According to Australian Mike Rinder, the church’s former special affairs director, Shelly had expressed concerns about the church in the months leading up to August 2005.

“That was the last conversation I had with Shelly,” Mr Rinder said.

By 2013, Remini was clawing her way out of the infamous church and one of the first things she did was file a missing persons report on Shelly.

The Los Angeles Police Department ruled the report was “unfounded” and closed the case, claiming officers had met with Shelly.

But when pressed on the wellbeing of Shelly, officers didn’t comment any further — something that’s never sat well with Remini.

In her December 2016 series Scientology and the Aftermath, Remini said LAPD’s response left her with more questions.

“There’s still answers that I need. I do not know that she is alive. I do not know that she’s not being held against her will,” she said.

“I do not know these things and so if the church produces her, by bringing her to an event, even if she went on a program and said, ‘Hi, Leah Remini. Go f**k yourself,’ I’d be happy to know that she was alive.

“The police department should say, ‘Yes, we’ve seen her.’ No, I wasn’t told that. I was told that a representative saw her or spoke to her. I’m going to continue to get and gather information.”

The church has always rejected suggestions Shelly is missing and maintains she is alive and well, “working non-stop for the church out of the public eye”.

The church also claims Remini’s missing person report was filed in “bad faith” and she “needs to get on with her life”.
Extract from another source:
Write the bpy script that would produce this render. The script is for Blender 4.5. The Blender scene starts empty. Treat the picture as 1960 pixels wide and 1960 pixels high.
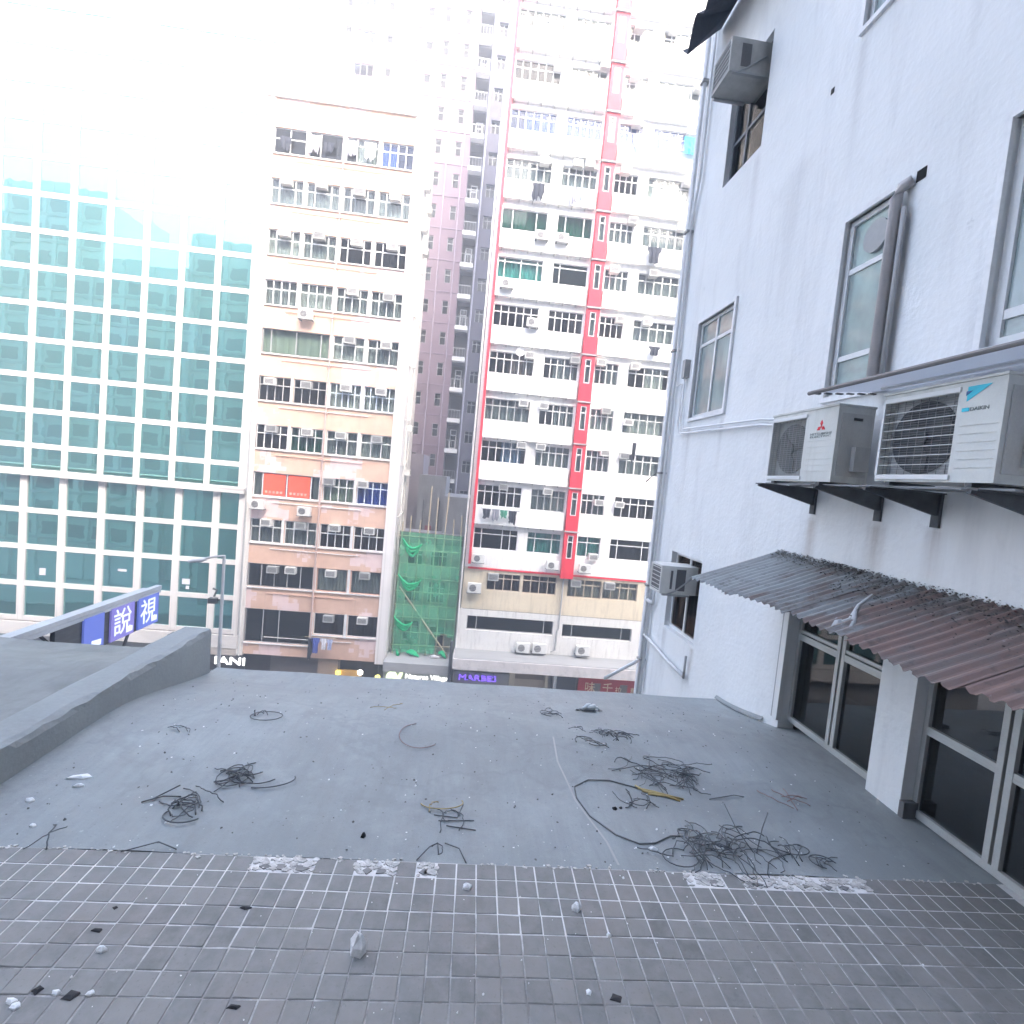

In a statement released ahead of Remini’s eight-part documentary, the church said the actress “seeks publicity by maliciously spreading lies about the Church using the same handful of bitter zealots who were kicked out years ago for chronic dishonesty and corruption and whose false claims the Church refuted years ago, including through judicial decisions”.

Over the years, rumoured Shelly sightings have been reported, always by anonymous sources.

In December 2015, a source told Scientology reporter Tony Ortega they had seen a “frail” Shelly in person in a small town near the California headquarters.

The source said they’d seen Shelly walking into a hardware store in the town.

“She was a thin, smaller woman, escorted by two men,” the source reportedly claimed. “Dishevelled. Almost like she was homeless.”

Speaking to news.com.au in 2015, Ortega said Shelly was not “missing” but he believed she was being held against her will by the church.

“Sadly, she may be resigned to her fate and is not looking to escape,” Ortega said.

But the “sighting” that really put conspiracy theorists in overdrive was a photo shared in May 2016 of the entire Miscavige family.

David’s father Ron Miscavige released a portrait of the family, taken before most of them defected from the church, to promote his tell-all book Ruthless.

In an interview with Good Morning America, Mr Miscavige released the undated photo which pictured a fresh-faced Shelly and David standing and smiling together.

The last people to see Miscavige alive all agree that she vanished in disturbing circumstances.

Members who have dared to question her fate have all since left the church and include Jefferson Hawkins, Scientology’s chief marketing executive of 30 years, Australian Mike Rinder, the church’s former special affairs director, and former executive Tom DeVocht.